Coming to Switzerland from Greece, she loved the lab’s international atmosphere. In 2012, she was at CERN during the announcement of the discovery of the Higgs boson. She says she will never forget slipping into the auditorium to watch the presentations and cheer as the experiments finally revealed their success.
After a postdoc position at DESY in Germany, Ntomari wanted to return to Greece. But she struggled to find a stable, long-term research position there.
Around that time, a former CMS colleague who had gone into teaching asked Ntomari to talk to her high school students about CERN. She enjoyed the experience so much, she decided to change careers. “I’d always enjoyed teaching during research, but that was the first time I considered becoming a teacher,” she says.

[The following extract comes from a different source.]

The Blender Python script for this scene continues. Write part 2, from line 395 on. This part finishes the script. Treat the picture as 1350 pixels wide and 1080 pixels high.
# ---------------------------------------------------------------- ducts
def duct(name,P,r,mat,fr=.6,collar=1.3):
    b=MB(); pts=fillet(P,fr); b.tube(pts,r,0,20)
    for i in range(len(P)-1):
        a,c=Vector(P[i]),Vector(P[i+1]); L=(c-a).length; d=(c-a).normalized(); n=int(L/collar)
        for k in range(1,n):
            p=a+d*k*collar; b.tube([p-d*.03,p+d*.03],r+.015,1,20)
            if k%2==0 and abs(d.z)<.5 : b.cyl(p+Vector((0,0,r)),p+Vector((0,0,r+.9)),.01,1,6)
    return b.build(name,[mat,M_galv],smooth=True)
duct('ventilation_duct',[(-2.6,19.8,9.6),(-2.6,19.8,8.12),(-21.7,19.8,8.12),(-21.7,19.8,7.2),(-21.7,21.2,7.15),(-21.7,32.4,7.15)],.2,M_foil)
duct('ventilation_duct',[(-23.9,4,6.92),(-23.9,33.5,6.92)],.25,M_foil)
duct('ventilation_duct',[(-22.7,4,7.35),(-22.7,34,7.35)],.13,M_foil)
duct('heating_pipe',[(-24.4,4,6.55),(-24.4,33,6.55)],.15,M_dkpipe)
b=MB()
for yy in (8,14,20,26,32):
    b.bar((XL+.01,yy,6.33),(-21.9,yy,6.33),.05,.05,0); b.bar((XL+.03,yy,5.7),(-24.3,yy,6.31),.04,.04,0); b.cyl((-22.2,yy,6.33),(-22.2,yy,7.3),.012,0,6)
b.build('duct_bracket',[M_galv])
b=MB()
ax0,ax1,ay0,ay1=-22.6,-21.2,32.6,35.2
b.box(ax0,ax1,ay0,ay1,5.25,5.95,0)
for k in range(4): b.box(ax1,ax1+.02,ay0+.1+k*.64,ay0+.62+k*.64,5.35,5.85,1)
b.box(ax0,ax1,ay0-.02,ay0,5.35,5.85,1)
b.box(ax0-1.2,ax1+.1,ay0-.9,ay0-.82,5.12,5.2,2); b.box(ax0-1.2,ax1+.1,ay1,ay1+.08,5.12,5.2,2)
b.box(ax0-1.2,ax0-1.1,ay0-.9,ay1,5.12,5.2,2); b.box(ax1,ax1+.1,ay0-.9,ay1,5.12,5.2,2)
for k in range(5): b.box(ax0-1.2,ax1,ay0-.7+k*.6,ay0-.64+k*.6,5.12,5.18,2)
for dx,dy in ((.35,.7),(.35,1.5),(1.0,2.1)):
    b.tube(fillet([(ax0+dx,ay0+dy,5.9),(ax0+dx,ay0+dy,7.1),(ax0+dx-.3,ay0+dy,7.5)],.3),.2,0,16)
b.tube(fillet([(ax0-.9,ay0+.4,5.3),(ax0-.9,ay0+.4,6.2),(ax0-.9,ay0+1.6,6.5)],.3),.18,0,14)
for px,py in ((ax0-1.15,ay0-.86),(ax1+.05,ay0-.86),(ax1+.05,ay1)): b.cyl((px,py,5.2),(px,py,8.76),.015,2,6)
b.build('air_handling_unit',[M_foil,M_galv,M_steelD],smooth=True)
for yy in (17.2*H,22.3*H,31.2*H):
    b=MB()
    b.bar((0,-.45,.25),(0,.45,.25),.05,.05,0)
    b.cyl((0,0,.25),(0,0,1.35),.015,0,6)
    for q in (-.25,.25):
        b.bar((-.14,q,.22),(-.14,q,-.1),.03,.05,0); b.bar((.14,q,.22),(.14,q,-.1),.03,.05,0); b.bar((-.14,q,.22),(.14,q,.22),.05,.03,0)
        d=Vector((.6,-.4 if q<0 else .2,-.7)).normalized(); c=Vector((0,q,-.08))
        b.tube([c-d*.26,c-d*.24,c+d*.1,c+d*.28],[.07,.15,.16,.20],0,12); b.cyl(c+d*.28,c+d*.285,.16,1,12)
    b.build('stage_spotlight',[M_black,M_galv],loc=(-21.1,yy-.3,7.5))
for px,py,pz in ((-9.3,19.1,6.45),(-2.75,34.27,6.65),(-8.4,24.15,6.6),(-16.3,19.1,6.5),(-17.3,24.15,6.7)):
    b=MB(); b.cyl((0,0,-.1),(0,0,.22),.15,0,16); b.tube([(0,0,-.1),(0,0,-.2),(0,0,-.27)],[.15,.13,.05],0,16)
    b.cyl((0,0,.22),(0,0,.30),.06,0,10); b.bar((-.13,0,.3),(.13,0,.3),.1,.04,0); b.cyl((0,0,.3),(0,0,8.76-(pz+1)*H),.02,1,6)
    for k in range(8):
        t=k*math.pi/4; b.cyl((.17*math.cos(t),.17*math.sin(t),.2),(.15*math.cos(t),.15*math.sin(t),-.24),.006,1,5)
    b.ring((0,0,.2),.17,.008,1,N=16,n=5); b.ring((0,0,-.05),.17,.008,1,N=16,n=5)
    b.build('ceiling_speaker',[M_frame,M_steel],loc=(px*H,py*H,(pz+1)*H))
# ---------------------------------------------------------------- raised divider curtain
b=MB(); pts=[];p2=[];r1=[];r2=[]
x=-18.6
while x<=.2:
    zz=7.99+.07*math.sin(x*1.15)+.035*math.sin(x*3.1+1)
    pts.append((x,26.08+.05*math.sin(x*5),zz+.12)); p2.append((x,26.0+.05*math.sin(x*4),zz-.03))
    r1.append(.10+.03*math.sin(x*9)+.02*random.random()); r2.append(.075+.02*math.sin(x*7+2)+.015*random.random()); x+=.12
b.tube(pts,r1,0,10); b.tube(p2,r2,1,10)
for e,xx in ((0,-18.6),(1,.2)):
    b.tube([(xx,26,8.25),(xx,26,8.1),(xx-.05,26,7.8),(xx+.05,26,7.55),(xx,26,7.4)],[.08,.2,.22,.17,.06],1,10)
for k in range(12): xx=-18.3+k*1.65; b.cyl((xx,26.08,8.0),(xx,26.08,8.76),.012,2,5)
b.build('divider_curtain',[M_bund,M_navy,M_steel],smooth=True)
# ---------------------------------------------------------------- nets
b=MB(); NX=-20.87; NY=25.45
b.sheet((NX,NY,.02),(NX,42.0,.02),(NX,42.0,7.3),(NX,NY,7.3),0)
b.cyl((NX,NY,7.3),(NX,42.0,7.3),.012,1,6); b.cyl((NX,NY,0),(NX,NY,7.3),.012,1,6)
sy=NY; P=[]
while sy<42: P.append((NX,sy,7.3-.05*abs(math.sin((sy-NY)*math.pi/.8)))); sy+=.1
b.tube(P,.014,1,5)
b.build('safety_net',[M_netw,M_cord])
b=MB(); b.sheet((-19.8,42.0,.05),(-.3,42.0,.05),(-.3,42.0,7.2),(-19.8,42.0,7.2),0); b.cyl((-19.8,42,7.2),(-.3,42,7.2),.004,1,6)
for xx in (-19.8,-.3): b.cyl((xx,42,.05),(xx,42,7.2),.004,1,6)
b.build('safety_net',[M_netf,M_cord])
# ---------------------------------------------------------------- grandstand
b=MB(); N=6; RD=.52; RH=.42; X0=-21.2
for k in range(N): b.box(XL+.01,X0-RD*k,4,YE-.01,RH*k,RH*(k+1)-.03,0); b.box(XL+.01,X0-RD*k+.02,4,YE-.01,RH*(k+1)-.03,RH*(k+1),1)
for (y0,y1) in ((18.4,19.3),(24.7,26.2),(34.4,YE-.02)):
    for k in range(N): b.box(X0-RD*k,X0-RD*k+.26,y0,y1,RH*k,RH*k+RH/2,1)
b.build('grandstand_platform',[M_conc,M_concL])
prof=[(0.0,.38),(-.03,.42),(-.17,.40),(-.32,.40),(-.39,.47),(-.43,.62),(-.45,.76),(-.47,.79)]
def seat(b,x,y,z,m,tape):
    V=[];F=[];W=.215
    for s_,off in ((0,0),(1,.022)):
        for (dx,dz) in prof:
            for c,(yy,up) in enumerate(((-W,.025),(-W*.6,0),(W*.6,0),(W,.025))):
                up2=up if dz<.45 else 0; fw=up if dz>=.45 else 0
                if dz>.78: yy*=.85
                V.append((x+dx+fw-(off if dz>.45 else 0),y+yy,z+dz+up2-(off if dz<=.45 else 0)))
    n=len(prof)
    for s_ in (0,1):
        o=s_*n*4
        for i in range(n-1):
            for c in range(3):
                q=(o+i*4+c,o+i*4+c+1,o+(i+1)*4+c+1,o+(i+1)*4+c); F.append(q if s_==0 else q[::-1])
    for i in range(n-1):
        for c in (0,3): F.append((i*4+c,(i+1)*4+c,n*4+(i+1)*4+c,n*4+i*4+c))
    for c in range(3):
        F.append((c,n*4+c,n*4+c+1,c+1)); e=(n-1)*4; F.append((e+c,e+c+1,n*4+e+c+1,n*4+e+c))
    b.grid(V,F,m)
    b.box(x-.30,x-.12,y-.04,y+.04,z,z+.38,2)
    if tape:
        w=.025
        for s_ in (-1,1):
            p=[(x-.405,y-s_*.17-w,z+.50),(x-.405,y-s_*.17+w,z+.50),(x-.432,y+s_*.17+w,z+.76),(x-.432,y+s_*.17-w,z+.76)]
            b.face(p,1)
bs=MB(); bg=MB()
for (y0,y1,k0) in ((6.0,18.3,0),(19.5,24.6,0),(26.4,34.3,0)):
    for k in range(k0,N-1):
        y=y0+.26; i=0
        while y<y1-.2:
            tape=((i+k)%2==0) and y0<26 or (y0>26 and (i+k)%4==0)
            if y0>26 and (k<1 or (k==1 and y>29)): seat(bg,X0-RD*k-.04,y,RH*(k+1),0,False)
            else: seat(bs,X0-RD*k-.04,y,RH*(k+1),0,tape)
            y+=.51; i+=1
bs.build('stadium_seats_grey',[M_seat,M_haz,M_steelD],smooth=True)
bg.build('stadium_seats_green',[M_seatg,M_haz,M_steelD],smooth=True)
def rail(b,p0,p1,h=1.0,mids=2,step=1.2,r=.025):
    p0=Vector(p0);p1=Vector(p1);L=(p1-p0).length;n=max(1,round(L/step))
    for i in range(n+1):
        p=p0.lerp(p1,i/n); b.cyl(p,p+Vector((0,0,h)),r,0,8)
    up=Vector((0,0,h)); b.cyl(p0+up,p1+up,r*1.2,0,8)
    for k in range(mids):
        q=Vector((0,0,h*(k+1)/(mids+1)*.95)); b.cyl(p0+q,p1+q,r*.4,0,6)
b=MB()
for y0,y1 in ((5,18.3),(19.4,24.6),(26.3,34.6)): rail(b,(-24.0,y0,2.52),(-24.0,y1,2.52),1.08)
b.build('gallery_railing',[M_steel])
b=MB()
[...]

Ntomari has now taught for seven years. She currently teaches physics and other science subjects to middle and high school students. She keeps in contact with her research colleagues and tries to stay up to date on the latest particle physics research, which she shares with high school students in her Physics Club.
Though she looks back at her time in research fondly, she’s happy with her career choice, especially considering the time it allows her to spend with her own child. “I tell my students that it’s important to follow your dreams,” she says. “Since I had it in my mind when I was young, I needed to try research, or I would always wonder. And I’m happy I managed to do it for 10 years.”
Her favorite part of teaching is when she shows students an experiment, and they look at her with wide eyes, reflecting her own childhood wonder at science.